Para ficarmos nos tempos recentes, do golpe de 1964 à eleição do Lula, tudo aconteceu como farsa. O movimento militar foi preparado para evitar que o presidente João Goulart desse o golpe e proclamasse a República Sindicalista do Brasil. Pelo menos essa foi a desculpa. Se os generais Olimpio Mourão Filho e Carlos Luís Guedes não tivessem consultado o horóscopo e verificado que faltava apenas um dia para a lua nova, quando nenhuma empreitada deve ser iniciada pelos crentes em astrologia, a chamada revolução não eclodiria a 31 de março, mas seria igualmente inexorável. Ficaria para alguns dias depois, ignorando-se até hoje se o governo Jango teria condições de articular-se e resistir.
Da mesma forma a ascensão do presidente Lula ao poder.
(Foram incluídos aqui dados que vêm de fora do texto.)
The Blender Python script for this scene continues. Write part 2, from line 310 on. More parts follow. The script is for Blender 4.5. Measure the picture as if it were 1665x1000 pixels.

Ao contrário do que se propaga, ele não foi eleito por suas promessas de mudar tudo, a começar pela política econômica. Porque as elites já sabiam que não cumpriria as promessas. O povo foi mais uma vez enganado. Terá ficado bestificado, depois, ao perceber que o governo do PT repetiu e ainda repete em gênero, número e grau os postulados neoliberais do antecessor, Fernando Henrique Cardoso.
Sem o apoio dos banqueiros e especuladores, que já sabiam o rumo a ser adotado pelo Lula, sua escolha não teria acontecido. Caso o eleitorado desconfiasse de que eram todas as promessas vãs e falsas, a História seria outra, tanto faz se em favor de José Serra, Ciro Gomes ou Anthony Garotinho?
As elites sabiam. Se não tivessem certeza de que o futuro presidente continuaria o modelo então vigente, bastaria que carregassem seus milhões e bilhões em outro candidato. Deodoro proclamou a República gritando "Viva o imperador!", Lula virou presidente prometendo mudar tudo, e o Exército, até quando permanecerá à margem da soberania nacional?